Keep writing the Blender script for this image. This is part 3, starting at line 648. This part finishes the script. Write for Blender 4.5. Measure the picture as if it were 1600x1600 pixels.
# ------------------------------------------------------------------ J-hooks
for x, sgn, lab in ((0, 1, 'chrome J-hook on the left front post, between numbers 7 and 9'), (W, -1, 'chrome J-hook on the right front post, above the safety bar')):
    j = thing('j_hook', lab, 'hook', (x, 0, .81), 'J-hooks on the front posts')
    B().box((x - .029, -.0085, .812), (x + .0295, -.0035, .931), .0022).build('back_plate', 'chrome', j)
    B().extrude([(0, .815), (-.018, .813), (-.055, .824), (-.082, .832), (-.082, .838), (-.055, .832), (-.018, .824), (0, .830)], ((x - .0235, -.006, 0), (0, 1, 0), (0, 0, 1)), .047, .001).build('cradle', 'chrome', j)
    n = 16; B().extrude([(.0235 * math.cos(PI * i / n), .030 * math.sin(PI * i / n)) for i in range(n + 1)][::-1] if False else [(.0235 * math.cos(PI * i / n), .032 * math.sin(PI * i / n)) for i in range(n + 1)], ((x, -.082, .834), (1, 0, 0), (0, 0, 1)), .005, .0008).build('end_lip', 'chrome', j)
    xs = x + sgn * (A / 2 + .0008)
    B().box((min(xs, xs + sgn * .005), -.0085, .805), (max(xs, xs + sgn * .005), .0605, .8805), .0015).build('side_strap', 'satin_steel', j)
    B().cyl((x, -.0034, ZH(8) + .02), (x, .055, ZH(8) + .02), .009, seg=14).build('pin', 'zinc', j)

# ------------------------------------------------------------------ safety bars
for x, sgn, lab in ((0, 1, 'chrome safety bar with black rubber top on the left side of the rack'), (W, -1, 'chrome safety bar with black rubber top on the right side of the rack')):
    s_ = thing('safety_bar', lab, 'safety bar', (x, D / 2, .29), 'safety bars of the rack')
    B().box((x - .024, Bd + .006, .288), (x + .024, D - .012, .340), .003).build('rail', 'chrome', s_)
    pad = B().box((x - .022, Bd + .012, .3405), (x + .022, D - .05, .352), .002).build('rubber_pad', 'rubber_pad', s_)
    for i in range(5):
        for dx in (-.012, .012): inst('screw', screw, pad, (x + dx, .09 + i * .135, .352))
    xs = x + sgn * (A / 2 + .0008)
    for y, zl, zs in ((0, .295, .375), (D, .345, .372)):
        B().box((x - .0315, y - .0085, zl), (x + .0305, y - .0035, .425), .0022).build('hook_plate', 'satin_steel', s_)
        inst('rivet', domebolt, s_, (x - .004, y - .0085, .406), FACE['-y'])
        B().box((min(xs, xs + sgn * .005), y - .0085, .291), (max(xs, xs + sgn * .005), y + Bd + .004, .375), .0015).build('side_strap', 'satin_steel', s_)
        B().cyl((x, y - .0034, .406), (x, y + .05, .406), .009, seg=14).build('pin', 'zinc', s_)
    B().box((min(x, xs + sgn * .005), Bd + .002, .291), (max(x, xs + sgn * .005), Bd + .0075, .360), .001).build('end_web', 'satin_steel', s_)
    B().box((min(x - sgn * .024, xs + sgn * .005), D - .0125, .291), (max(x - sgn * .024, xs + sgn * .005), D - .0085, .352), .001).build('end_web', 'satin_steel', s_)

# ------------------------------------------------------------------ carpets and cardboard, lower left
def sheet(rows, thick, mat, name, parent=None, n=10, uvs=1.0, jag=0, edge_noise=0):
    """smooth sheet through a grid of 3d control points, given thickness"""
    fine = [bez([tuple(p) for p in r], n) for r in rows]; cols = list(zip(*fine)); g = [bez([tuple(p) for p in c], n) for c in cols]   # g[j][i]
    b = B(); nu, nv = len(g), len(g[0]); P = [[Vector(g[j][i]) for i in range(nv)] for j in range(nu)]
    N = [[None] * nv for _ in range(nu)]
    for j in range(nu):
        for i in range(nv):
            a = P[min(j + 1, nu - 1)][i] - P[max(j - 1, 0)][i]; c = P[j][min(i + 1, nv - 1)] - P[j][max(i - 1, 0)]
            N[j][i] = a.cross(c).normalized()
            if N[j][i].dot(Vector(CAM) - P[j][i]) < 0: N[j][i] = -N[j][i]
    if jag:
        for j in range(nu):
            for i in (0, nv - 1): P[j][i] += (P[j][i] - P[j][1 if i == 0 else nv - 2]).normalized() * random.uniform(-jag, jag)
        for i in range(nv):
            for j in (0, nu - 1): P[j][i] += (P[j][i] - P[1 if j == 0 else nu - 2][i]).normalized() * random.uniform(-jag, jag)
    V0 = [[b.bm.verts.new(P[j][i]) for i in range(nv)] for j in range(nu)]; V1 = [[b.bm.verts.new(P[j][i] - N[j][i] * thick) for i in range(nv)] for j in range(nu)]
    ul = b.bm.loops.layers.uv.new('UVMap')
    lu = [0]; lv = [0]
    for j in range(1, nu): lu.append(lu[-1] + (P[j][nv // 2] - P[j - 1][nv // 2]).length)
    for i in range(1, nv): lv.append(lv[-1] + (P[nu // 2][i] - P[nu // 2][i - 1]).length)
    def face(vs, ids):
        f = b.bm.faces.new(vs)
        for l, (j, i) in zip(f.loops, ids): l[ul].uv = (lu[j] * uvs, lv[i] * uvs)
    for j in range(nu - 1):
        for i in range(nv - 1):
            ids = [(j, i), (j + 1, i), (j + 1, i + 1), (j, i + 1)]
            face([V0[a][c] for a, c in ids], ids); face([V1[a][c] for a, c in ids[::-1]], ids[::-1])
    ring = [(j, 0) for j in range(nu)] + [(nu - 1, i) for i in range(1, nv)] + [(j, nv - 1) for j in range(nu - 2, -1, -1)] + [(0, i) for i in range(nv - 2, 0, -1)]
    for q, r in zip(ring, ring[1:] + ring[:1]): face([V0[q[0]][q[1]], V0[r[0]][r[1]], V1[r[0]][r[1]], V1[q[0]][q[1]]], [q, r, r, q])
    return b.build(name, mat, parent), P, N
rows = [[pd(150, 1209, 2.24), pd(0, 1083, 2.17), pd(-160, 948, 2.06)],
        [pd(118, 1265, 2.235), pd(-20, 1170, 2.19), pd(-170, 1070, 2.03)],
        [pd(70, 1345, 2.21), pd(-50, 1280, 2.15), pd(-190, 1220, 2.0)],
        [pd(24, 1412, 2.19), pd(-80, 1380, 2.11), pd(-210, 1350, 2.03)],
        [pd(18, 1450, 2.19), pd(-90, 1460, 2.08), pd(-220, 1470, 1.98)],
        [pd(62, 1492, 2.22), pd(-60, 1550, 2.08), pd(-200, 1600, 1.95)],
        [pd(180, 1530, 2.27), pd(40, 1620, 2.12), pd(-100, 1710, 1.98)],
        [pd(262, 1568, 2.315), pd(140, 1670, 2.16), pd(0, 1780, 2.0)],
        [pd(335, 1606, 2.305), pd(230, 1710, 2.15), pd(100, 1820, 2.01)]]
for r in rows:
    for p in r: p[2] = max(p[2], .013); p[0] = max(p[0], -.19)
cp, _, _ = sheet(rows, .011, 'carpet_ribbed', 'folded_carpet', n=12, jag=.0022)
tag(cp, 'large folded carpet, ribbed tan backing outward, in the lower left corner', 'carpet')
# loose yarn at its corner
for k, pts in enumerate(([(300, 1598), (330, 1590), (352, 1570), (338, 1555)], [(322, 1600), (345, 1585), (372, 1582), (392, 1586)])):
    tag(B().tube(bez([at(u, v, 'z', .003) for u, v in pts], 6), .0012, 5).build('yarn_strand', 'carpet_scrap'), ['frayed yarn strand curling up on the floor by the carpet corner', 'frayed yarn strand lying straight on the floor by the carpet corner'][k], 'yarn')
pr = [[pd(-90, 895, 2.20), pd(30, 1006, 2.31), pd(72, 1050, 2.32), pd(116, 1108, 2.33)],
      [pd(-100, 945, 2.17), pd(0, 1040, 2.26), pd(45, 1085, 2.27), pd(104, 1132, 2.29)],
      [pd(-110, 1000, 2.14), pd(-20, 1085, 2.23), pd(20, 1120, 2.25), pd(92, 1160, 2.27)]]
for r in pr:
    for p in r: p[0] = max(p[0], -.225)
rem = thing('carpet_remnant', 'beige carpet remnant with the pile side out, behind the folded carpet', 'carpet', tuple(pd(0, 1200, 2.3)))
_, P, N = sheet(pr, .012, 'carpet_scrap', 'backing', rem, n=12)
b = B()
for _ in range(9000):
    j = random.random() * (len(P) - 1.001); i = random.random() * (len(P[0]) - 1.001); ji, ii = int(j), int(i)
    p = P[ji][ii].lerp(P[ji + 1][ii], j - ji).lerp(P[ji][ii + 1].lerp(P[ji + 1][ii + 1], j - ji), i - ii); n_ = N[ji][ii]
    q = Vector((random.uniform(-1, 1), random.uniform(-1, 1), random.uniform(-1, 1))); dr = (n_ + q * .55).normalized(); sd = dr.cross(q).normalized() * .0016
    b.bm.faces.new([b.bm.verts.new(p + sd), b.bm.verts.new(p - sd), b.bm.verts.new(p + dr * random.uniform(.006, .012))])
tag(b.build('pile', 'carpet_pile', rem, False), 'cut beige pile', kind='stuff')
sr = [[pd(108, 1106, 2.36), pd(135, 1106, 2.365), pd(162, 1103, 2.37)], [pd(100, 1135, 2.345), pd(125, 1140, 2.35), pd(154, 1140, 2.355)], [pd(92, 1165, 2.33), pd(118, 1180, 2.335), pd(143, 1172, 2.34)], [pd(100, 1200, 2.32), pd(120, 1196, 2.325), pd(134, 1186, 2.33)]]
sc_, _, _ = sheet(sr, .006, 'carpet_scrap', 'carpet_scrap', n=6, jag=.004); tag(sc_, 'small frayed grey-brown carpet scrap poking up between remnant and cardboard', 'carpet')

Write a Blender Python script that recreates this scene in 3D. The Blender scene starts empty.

• • • • •

§ Task goal
Exact reproduction is required: output the lines from the start of the entries above through the line with "B().cyl((x, -.0034, ZH(8)".

§ Task result
Keep writing the Blender script for this image. This is part 3, starting at line 648. This part finishes the script. Write for Blender 4.5. Measure the picture as if it were 1600x1600 pixels.
# ------------------------------------------------------------------ J-hooks
for x, sgn, lab in ((0, 1, 'chrome J-hook on the left front post, between numbers 7 and 9'), (W, -1, 'chrome J-hook on the right front post, above the safety bar')):
    j = thing('j_hook', lab, 'hook', (x, 0, .81), 'J-hooks on the front posts')
    B().box((x - .029, -.0085, .812), (x + .0295, -.0035, .931), .0022).build('back_plate', 'chrome', j)
    B().extrude([(0, .815), (-.018, .813), (-.055, .824), (-.082, .832), (-.082, .838), (-.055, .832), (-.018, .824), (0, .830)], ((x - .0235, -.006, 0), (0, 1, 0), (0, 0, 1)), .047, .001).build('cradle', 'chrome', j)
    n = 16; B().extrude([(.0235 * math.cos(PI * i / n), .030 * math.sin(PI * i / n)) for i in range(n + 1)][::-1] if False else [(.0235 * math.cos(PI * i / n), .032 * math.sin(PI * i / n)) for i in range(n + 1)], ((x, -.082, .834), (1, 0, 0), (0, 0, 1)), .005, .0008).build('end_lip', 'chrome', j)
    xs = x + sgn * (A / 2 + .0008)
    B().box((min(xs, xs + sgn * .005), -.0085, .805), (max(xs, xs + sgn * .005), .0605, .8805), .0015).build('side_strap', 'satin_steel', j)
    B().cyl((x, -.0034, ZH(8) + .02), (x, .055, ZH(8) + .02), .009, seg=14).build('pin', 'zinc', j)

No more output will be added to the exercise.